When evaluating someone’s SMEness, ask yourself, “Is this person speaking from a position of understanding techniques or principles?” Principles are valuable; they drive technique development or gear selection. Any African Grey Parrot can repeat information, even good information, but that doesn’t translate to an understanding of why. If your source cannot or will not articulate why, that source isn’t a source; they’re just a recording.

Accuracy: “It works for me” is evidence of nothing except that whatever it is worked for that one guy, that one time. Is there evidence? Has the evidence been observed by others as well? Is it reproducible? Has this information been reviewed by known SMEs or organizations? If so, do they agree or disagree, and on what grounds? Is the information presented impartially, without obvious bias? Spoiler alert: There’s money to be made by providing information, and this can taint its accuracy, leading us to…

Purpose: Why did the author present this information?
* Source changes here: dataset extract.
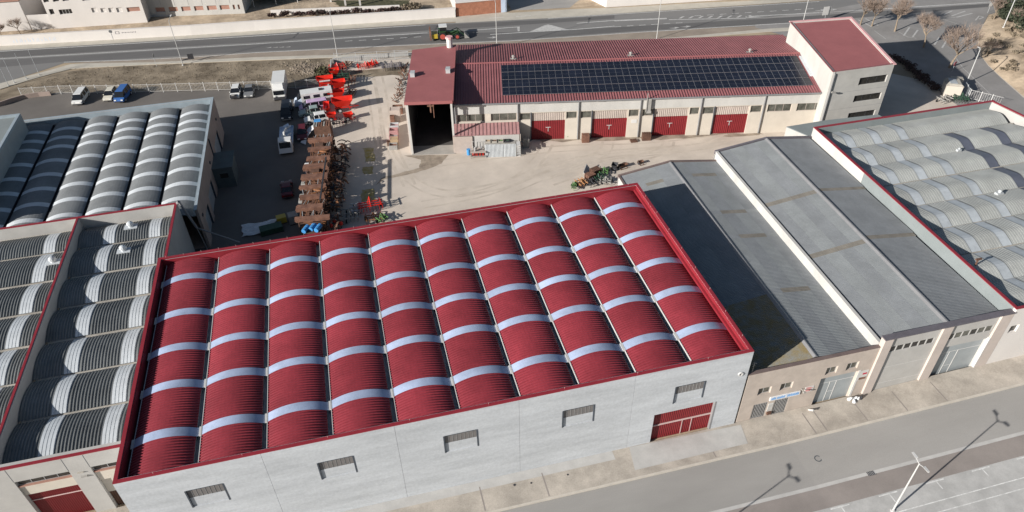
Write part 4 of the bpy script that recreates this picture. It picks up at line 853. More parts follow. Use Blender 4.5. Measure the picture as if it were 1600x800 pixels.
# row of shrubs between the two roadside walls and on the bank top
for i in range(12):
    t = i/11; x = -13.5+t*28; y = 165.2-t*5.2+.5; shrub('shrub', 'low dark shrub between the two white roadside walls, %s from the left' % ['first', 'second', 'third', 'fourth', 'fifth', 'sixth', 'seventh', 'eighth', 'ninth', 'tenth', 'eleventh', 'last'][i], 'shrub', x, y, 0, 3.0, 1.1+.4*(i % 3 == 1), 'dark_bush', 200+i, 260, .2, group='shrubs between the roadside walls', d=1.1)
for i in range(7):
    shrub('shrub', 'dark reddish shrub behind the wall below the white house, %s from the left' % ['first', 'second', 'third', 'fourth', 'fifth', 'sixth', 'last'][i], 'shrub', -76+i*2.6, 167.8-i*.3, 0, 3.2, 1.5, 'dark_bush', 230+i, 260, .2, group='shrubs below the white house', d=1.6)
shrub('shrub', 'big dull green bush overhanging the end of the yard fence', 'shrub', *G(505, 122), 0, 4.5, 1.9, 'bush_leaf', 250, 700, .2)
shrub('shrub', 'bare brown bush at the end of the upper roadside wall', 'shrub', *G(640, 19), 0, 5.0, 2.0, 'dry_grass', 251, 600, .2)
for i in range(9):
    t = i/8; x, y = G(1405+t*52+(i*37 % 11)-5, 98+t*38+(i*53 % 13)-4); shrub('hedge_plant', 'dark red leaved plant in the shaded bed, %s from the office' % ['first', 'second', 'third', 'fourth', 'fifth', 'sixth', 'seventh', 'eighth', 'last'][i], 'shrub', x, y, .02, 2.6, .9, 'dark_bush', 260+i, 200, .18, group='plants in the shaded bed')
# verge: dry tufts, pale rubble
r = random.Random(5); f = MB()
for k in range(2200):
    px_ = r.uniform(20, 520); lo_ = 112 if px_ < 120 else 103-(px_-120)*.02; hi_ = 137-(px_-20)*.015
    py_ = lo_+(hi_-lo_)*r.random()
    if px_ < 120 and py_ < 140-(px_-20)*.3: continue
    x, y = G(px_, py_); s = r.uniform(.05, .13); a = r.uniform(0, pi)
    f.face([(x-s*cos(a), y-s*sin(a), 0), (x+s*cos(a), y+s*sin(a), 0), (x+r.uniform(-.1, .1), y+r.uniform(-.1, .1), s*r.uniform(.6, 1.5))])
f.build('dry_tufts', 'dry_grass', kind='stuff', label='short dry grass tufts on the brown verge', category='grass')
f = MB()
for k in range(420):
    x, y = G(r.gauss(482, 17), r.gauss(107, 5)); s = r.uniform(.06, .2)
    if y > 142 or y < 130.5: continue
    f.hexa([(x-s, y-s*.7, 0), (x+s, y-s, 0), (x+s*.8, y+s, 0), (x-s, y+s*.8, 0)], [(x-s*.5, y-s*.5, s), (x+s*.6, y-s*.5, s*.7), (x+s*.5, y+s*.5, s), (x-s*.5, y+s*.5, s*.8)])
f.build('rubble', 'gravel_dirty', kind='stuff', label='pale broken rubble heaped at the end of the verge', category='rubble')

# ================================================================= roadside wall and buildings beyond the road
RW = thing('roadside_wall', 'long low white rendered wall along the far side of the road', 'wall', (0, 0, 0))
wp = [(-140, 174.3), G(0, 72), G(300, 55), G(400, 48), G(712, 27)]
for a, c in zip(wp[:-1], wp[1:]):
    b = MB(); wall(b, a, c, 0, 2.05, .3); b.build('wall_section', 'wall_stucco', RW)
    b = MB(); A, Cc = Vector(a), Vector(c); n = Vector((-(Cc-A).y, (Cc-A).x)).normalized(); b.prism([tuple(A-n*.05), tuple(Cc-n*.05), tuple(Cc+n*.35), tuple(A+n*.35)], 2.055, 2.12); b.build('coping', 'wall_stucco', RW)
T = frameT(G(0, 72), G(300, 55)); b = MB(); b.T = T
b.box(23.6, 23.7, .005, .012, 1.15, 1.7); b.box(24.3, 24.4, .005, .012, 1.15, 1.7); b.box(23.7, 24.3, .005, .012, 1.15, 1.22); b.box(23.7, 24.3, .005, .012, 1.63, 1.7)
for k in range(9): b.box(24.9+k*.33, 25.1+k*.33, .005, .012, 1.28+.05*(k % 2), 1.46)
b.build('graffiti', 'coping_slate', RW); b = MB(); b.T = T
for k in range(16): b.box(3+k*.55+(k % 3)*.1, 3.12+k*.55+(k % 3)*.1, .005, .01, .5, 1.0+.3*(k % 2))
b.build('graffiti', 'car_paleblue', RW)
U = thing('garden_wall', 'upper low white wall behind the roadside shrubs', 'wall'); p0, p1 = G(424, 24), G(625, 16)
b = MB(); wall(b, p0, p1, 0, 1.15, .25); b.build('wall_section', 'wall_stucco', U)
def bwin(parent, T, s0, s1, z0, z1, glass='window_dark', n=1): return simple_window(parent, T, s0+.01, s1-.01, z0, z1, .18, n, glass, 'frame_white', .05)
# house A
A0 = Vector((-60.2, 172.7)); dA = Vector((cos(radians(-5.63)), sin(radians(-5.63)))); A1 = A0+dA*19.6; TA = frameT(A0, A1)
HA = thing('house', 'long white two storey building with grilled and blind small windows across the road', 'building')
wa = [(.6, 1.5, 3.1, 4.25), (2.5, 5.1, 2.95, 4.0), (9.1, 10.2, 2.9, 3.9), (10.9, 12.0, 2.8, 3.7), (12.5, 13.6, 2.7, 3.65), (14.1, 15.3, 2.6, 3.6), (16.2, 18.9, 2.5, 3.5), (.2, 1.4, 5.7, 6.4), (2.2, 3.4, 5.7, 6.4), (4.1, 5.4, 5.7, 6.4), (8, 9.6, 5.5, 6.4)]
b = MB(); wall(b, A0, A1, 0, 7.2, .3, wa); b.build('wall', 'wall_stucco', HA)
n_ = Vector((-dA.y, dA.x)); b = MB(); wall(b, A1-dA*.01, A1+n_*14, 0, 7.2, .3); wall(b, A0+n_*14, A0+dA*.01, 0, 7.2, .3); b.build('side_wall', 'wall_stucco', HA)
b = MB(); b.prism([tuple(A0-n_*.2), tuple(A1-n_*.2), tuple(A1+n_*14), tuple(A0+n_*14)], 7.2, 7.5); b.build('roof', 'terracotta', HA)
for i, w in enumerate(wa): bwin(HA, TA, *w, glass='terracotta' if i == 6 else ('wall_stucco' if i in (2, 3, 4, 5) else 'window_dark'), n=4 if i == 1 else 1)
# hall B
B0 = Vector((-40.5, 173.9)); dB = Vector((cos(radians(-10.7)), sin(radians(-10.7)))); B1 = B0+dB*20.8; TB = frameT(B0, B1); nB = Vector((-dB.y, dB.x))
HB = thing('warehouse', 'white hall with a row of brick red shutters across the road', 'building')
wb = [(1.5, 3.6), (4.4, 6.4), (7.2, 9.2), (10, 12), (12.8, 14.9), (15.6, 17.7), (18.45, 18.95), (19.55, 20.0)]
b = MB(); wall(b, B0, B1, 0, 6.5, .3, [(a, c, 1.0, 2.05) for a, c in wb]); b.build('wall', 'wall_white', HB)
b = MB(); wall(b, B1-dB*.01, B1+nB*14, 0, 6.5, .3); wall(b, B0+nB*14, B0+dB*.01, 0, 6.5, .3); b.build('side_wall', 'wall_grey', HB)
b = MB(); b.prism([tuple(B0), tuple(B1), tuple(B1+nB*14), tuple(B0+nB*14)], 6.5, 6.7); b.build('roof', 'roof_grey', HB)
for a, c in wb: bwin(HB, TB, a, c, 1.0, 2.05, 'terracotta')
for k in range(1, 7): b = MB(); b.T = TB; b.box(k*3.0, k*3.0+.06, .002, .02, 2.3, 6.4); b.build('panel_joint', 'frame_grey', HB)
# house C at the left
HC = thing('house', 'white house with two pairs of windows at the top left corner', 'building')
c0, c1 = Vector((-92, 176.2)), Vector((-64.9, 173.6)); TC = frameT(c0, c1); wc = [(11.2, 12.0, 4.6, 5.6), (12.4, 13.2, 4.5, 5.5), (16.3, 17.1, 4.3, 5.3), (18, 18.8, 4.1, 5.1), (21, 22, 4, 5), (4, 5, 4.6, 5.6)]
b = MB(); wall(b, c0, c1, 0, 6.3, .3, wc); wall(b, c1, c1+Vector((1.5, 9)), 0, 6.3, .3); b.build('wall', 'wall_stucco', HC)
for w in wc: bwin(HC, TC, *w, glass='window_mixed')
b = MB(); b.prism([(-92.2, 176), (-64.7, 173.3), (-63, 183), (-90, 186)], 6.3, 6.5); b.build('roof', 'terracotta', HC)
b = MB(); wall(b, (-64.6, 173.5), (-60.3, 173.0), 0, 3.1, .25); b.build('yard_wall', 'wall_stucco', HC)
b = MB(); b.hexa([(-64.0, 183, 0), (-57.5, 182.6, 0), (-57.5, 192, 0), (-64, 192, 0)], [(-64.0, 183, 5.0), (-57.5, 182.6, 3.6), (-57.5, 192, 3.6), (-64, 192, 5.0)]); b.build('annexe', 'wall_tan', HC)
# blue canopy and pillars
o = thing('blue_canopy', 'dark blue covered stand beyond the end of the white hall', 'shelter', (*G(425, 6), 0)); b = MB(); b.box(-4, 6, -1, 5, 2.6, 2.8); b.build('roof', 'plastic_blue', o)
for x in (-3.9, 1, 5.8): b = MB(); b.tube((x, -.9, 0), (x, -.9, 2.6), .08, 5); b.build('post', 'frame_white', o)
b = MB(); b.box(-3.9, 5.8, 4.6, 4.8, 0, 2.6); b.build('back_wall', 'steel_black', o)
for i, (px_, py_) in enumerate(((517, 3), (540, 8.5), (563, 8.5))):
    x, y = G(px_, py_); o = thing('pillar', ['white pillar at the top edge, leftmost of three', 'white pillar at the top edge, middle of three', 'white pillar at the top edge, rightmost of three'][i], 'pillar', (x, y, 0), 0, 'white pillars in the garden'); b = MB(); b.box(-.2, .2, -.2, .2, 0, 2.6); b.build('shaft', 'wall_stucco', o)
    b = MB(); b.box(-.26, .26, -.26, .26, 2.6, 2.72); b.build('capital', 'wall_stucco', o)
BR = thing('brick_building', 'brick red walled building with white corner beside the road', 'building'); q0, q1 = Vector(G(713, 26)), Vector(G(783, 19.5)); d = (q1-q0).normalized(); n_ = Vector((-d.y, d.x))
b = MB(); wall(b, q0, q1, 0, 2.9, .3); b.build('wall', 'brick_red', BR); b = MB(); wall(b, q1+d*.0, q1+d*1.3, 0, 4, .3); wall(b, q1+d*1.3, q1+d*1.3+n_*12, 0, 4, .3); b.build('corner_wall', 'car_paleblue', BR)
b = MB(); wall(b, q0+n_*12, q0+d*.01, 0, 2.9, .3); b.build('side_wall', 'wall_white', BR); b = MB(); b.prism([tuple(q0-n_*.1), tuple(q1-n_*.1), tuple(q1+n_*12), tuple(q0+n_*12)], 2.92, 3.1); b.build('roof', 'wall_stucco', BR)
WB = thing('white_building', 'bright white building at the top edge right of the driveway', 'building'); q0, q1, q2 = Vector(G(900, -12)), Vector(G(947, 11.5)), Vector(G(1180, -3))
b = MB(); wall(b, q0, q1, 0, 5, .3); wall(b, q1, q2, 0, 5, .3); b.build('wall', 'wall_stucco', WB); b = MB(); b.prism([tuple(q0), tuple(q1), tuple(q2), (120, 170), (60, 175)], 5.02, 5.2); b.build('roof', 'terracotta', WB)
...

To sell you something? To validate their own purchases? To cope with their father’s disappointment in them by collecting Instagram followers? There’s a difference between a statement that has been thoughtfully positioned to explore and evaluate, and a response or article that begins with a foregone conclusion, cherry-picking information to support its premise.

Now that we’ve finished our crash course on how to avoid at least some of the painful nonsense on the internet, you have some tools at your disposal, and no excuse not to use them. Don’t be intellectually lazy, and roll into your web browser, mustard stains on your wife beater, incoherently demanding information and devouring any available input without regard for its quality. Ask smart questions, be critical, be skeptical, and demand evidence.